Sans doute, M. Croce, auquel beaucoup reprochent des allures dédaigneuses et agressives, est très souvent combattu et avec vivacité, ce qui n’est pas une marque d’indifférence. On lui reproche aussi une intolérance allant jusqu’à un appel à une nouvelle inquisition mise au service de la libre pensée ; mais ce qui nous intéresse davantage, c’est de relever chez lui ce qu’on peut bien y qualifier d’hégélianisme national.

Sur quoi nous guider ? se demande M. Croce[2]. Sur le fait ? Mais il est souvent accidentel et ne recevra sa signification que de l’ensemble où il s’imposera… plus tard ! Des lois sociales ? Mais elles ne peuvent être que l’effet des activités individuelles. « La nature » est « un produit de la pratique de l’homme et, ce n’est que lorsque celui-ci oublie comment il y est parvenu, qu’il trouve en face de lui ce quelque chose d’étranger qui le terrifie par un aspect de mystère impénétrable. » Entre le présent qui se fait ou se défait et le lendemain qui, une fois fait, s’impose, quelle règle donc adopter ? Avant tout, agir, sans s’embarrasser de prétendues lois étrangères, et surtout de lois supérieures. Le dessein et l’exécution ne font qu’un : l’homme agit en changeant à chaque instant de dessein, parce que change à chaque instant la réalité qui est la base de son action. Si tout va bien, il n’y a qu’à continuer ; s’il y a un obstacle, à s’arrêter. L’homme doit donc être comme un discobole qui après avoir, — selon son inspiration, — lancé son disque, regarde où il va, ou encore comme un homme qui se jette d’abord à l’eau et ensuite se dirige d’après la vague. « S’il faut donc une philosophie antérieure à l’action, c’est celle qui délivre des hésitations, des calculs, des prévisions. La règle suprême est qu’il faut sortir de la règle, c’est-à-dire « affranchir le cas individuel qui, en tant que tel, est toujours irrégulier. »

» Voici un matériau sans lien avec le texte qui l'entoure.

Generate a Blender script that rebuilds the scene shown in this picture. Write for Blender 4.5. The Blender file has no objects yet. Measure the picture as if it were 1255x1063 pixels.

Tel est ce mélange de scepticisme et de résolution, servi par une érudition considérable et une dialectique qui, pour être un peu alourdie par trop de citations et de références, n’en est pas moins très incisive et ne laisse pas trop rêver, dans le sommeil de leur incertain dogmatisme, les amateurs d’idéalités et de valeurs abandonnés à l’enthousiasme, si facile à retourner, d’un chacun. Ce n’est pas seulement dans nos recherches d’école, dans nos controverses pacifiques sur le contingent et sur l’intuition, ou sur l’essence du mysticisme, que l’Italie a beaucoup à nous apprendre. Qu’elle nous apprenne notamment à profiter de ses leçons, pour surveiller, nous aussi, dans le conflit de nos intérêts, les jets du discobole. Dans une édition anglaise de Machiavel (Oxford, 1891) je lis cette phrase du comte Sclopis (un disciple attardé des Rosmini, des Gioberti et des Rossi) : « Il m’a été pénible de voir le gouvernement provisoire de la Toscane, en 1859, le lendemain du jour où le pays recouvrait sa liberté, publier un décret portant qu’une édition complète des œuvres de Machiavel serait faite aux frais de l’Etat. »


HENRI JOLY.

  1. On y trouve cependant un enseignement qui est absent des universités françaises et de beaucoup.d’autres, c’est l’enseignement du Droit ecclésiastique.
  2. Voir surtout son livre : Philosophie de la pratique. Alcan.